② 傷害の程度は、事故当時の医者の診断により判定する。
(ウ) 措置義務違反加算点数
区分 | 点数 |
ひき逃げ(人身事故) | 10 |
あて逃げ(物損事故) | 1~4 |
(3) その他
ア 違反を起こした者(以下「違反者」という。

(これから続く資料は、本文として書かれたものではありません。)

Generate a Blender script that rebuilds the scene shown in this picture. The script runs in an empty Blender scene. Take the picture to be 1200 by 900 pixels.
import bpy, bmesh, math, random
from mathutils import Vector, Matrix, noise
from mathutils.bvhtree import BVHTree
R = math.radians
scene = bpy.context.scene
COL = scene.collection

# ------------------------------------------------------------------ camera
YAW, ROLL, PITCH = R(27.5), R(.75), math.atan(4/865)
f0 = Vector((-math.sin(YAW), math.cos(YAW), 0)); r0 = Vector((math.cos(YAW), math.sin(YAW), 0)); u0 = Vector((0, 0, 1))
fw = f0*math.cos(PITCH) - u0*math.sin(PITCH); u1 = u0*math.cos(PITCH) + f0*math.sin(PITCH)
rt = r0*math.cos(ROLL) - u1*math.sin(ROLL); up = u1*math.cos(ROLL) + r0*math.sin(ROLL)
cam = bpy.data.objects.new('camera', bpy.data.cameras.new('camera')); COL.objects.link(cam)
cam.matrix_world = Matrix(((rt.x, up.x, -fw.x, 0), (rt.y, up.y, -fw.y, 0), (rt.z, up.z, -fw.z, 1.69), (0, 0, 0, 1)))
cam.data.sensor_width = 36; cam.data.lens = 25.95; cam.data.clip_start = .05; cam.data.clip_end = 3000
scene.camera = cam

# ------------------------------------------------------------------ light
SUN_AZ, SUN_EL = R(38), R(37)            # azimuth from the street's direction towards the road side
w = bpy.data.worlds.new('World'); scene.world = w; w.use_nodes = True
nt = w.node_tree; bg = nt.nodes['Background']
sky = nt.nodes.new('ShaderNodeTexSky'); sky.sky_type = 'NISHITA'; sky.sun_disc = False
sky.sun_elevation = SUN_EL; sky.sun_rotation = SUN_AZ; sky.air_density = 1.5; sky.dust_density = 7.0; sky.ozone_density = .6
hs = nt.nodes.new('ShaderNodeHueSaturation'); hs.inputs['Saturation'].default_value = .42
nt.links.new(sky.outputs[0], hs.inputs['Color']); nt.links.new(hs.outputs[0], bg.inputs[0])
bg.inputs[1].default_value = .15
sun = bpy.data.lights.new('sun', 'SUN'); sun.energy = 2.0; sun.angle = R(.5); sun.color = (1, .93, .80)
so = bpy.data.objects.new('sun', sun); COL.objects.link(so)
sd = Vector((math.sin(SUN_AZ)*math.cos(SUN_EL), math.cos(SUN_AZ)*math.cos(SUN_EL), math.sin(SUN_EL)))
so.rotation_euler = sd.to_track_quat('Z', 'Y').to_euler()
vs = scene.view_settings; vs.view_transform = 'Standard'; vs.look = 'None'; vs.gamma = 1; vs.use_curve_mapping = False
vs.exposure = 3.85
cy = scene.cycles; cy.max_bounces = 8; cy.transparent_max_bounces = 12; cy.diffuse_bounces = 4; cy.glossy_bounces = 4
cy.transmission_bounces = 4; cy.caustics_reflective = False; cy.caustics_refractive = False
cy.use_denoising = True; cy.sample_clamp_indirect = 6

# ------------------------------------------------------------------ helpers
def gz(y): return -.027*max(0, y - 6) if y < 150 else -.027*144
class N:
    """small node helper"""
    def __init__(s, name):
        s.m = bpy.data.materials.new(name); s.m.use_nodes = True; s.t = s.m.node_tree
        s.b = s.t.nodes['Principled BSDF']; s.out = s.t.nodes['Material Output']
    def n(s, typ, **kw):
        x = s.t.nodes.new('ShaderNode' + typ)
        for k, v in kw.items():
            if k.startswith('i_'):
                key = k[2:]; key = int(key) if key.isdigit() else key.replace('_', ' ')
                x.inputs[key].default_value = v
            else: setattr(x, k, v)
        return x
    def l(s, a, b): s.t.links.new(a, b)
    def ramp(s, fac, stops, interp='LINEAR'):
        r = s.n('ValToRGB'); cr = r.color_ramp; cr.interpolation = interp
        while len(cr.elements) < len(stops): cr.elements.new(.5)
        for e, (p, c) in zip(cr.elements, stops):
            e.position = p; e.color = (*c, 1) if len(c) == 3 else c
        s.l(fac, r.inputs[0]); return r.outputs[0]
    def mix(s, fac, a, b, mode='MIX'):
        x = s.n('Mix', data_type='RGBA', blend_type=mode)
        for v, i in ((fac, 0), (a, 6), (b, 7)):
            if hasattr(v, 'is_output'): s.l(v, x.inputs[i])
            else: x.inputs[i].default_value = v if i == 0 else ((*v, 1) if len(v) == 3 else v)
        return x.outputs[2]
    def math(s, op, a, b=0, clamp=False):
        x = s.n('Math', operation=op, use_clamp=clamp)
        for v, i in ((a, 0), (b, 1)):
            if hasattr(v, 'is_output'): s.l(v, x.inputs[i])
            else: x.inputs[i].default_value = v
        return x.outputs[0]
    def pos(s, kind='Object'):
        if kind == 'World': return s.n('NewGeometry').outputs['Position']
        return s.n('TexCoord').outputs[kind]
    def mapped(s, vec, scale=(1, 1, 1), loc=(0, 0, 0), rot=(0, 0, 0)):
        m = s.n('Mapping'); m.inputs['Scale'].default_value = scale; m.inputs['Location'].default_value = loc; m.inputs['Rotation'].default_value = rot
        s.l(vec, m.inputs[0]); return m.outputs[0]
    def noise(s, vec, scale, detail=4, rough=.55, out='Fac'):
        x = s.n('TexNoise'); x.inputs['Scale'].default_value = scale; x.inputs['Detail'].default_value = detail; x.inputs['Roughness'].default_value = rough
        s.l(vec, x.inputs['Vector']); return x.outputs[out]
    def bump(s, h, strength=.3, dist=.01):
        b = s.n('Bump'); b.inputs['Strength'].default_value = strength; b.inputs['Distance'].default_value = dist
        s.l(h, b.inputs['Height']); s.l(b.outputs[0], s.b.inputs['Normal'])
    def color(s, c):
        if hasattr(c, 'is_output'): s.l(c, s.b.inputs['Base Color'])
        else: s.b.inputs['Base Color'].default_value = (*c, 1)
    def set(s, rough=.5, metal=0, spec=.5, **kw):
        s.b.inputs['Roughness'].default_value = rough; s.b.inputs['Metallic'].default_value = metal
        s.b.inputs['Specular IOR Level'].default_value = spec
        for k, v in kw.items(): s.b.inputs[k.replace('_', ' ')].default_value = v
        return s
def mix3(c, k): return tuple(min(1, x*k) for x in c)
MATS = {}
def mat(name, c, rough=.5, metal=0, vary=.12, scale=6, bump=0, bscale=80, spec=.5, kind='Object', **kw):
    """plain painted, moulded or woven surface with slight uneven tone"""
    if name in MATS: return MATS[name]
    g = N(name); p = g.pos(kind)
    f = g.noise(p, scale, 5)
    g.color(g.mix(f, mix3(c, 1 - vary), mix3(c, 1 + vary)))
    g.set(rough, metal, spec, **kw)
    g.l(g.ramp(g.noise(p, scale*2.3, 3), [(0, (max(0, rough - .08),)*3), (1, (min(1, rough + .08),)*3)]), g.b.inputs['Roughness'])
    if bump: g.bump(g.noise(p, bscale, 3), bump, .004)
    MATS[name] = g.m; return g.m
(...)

)以外の者で、次に該当するものについては、同様の処分とする。
(ア) 違反者と行動を共にした者
(イ) 違反者が車両を運転することを知りながら飲酒運転を勧め、又は飲酒させた者
イ この基準の算定は、1回ごとのものとし、違反点数及び加算点数を加えた和が、6点以上となるときは、速やかに(原則として3日以内)所属長を経て総務課長に届出しなければならない。
ウ 届出のない場合で、後に発覚した場合には50%増とする。
エ 管理職員及び前歴(過去1年間)を有する職員については処分を重くすることができる。
オ 次に該当する場合は、情状により処分を軽減することができる。
(ア) 相手方に過失が認められる場合
(イ) その他任命権者において特に事情があると認めた場合
5 監督責任関係
(1) 指導監督不適正 | ||
| 部下職員が懲戒処分を受ける等した場合で、管理監督者としての指導監督に適正を欠いていた職員 | 減給又は戒告 |
(2) 非行隠ぺい、黙認 | ||
| 部下職員の非違行為を知得したにも関わらず、その事実を隠ぺいし、又は黙認した職員 | 停職又は減給 |
第5 その他
1 この基準により懲戒処分を行うため協議する場合は、宝達志水町職員分限懲戒審査委員会規程(平成17年宝達志水町訓令第11号)に基づく委員会によるものとする。
附則
この訓令は、公表の日から施行する。
附則(令和3年7月30日訓令第3号)
この訓令は、公表の日から施行する。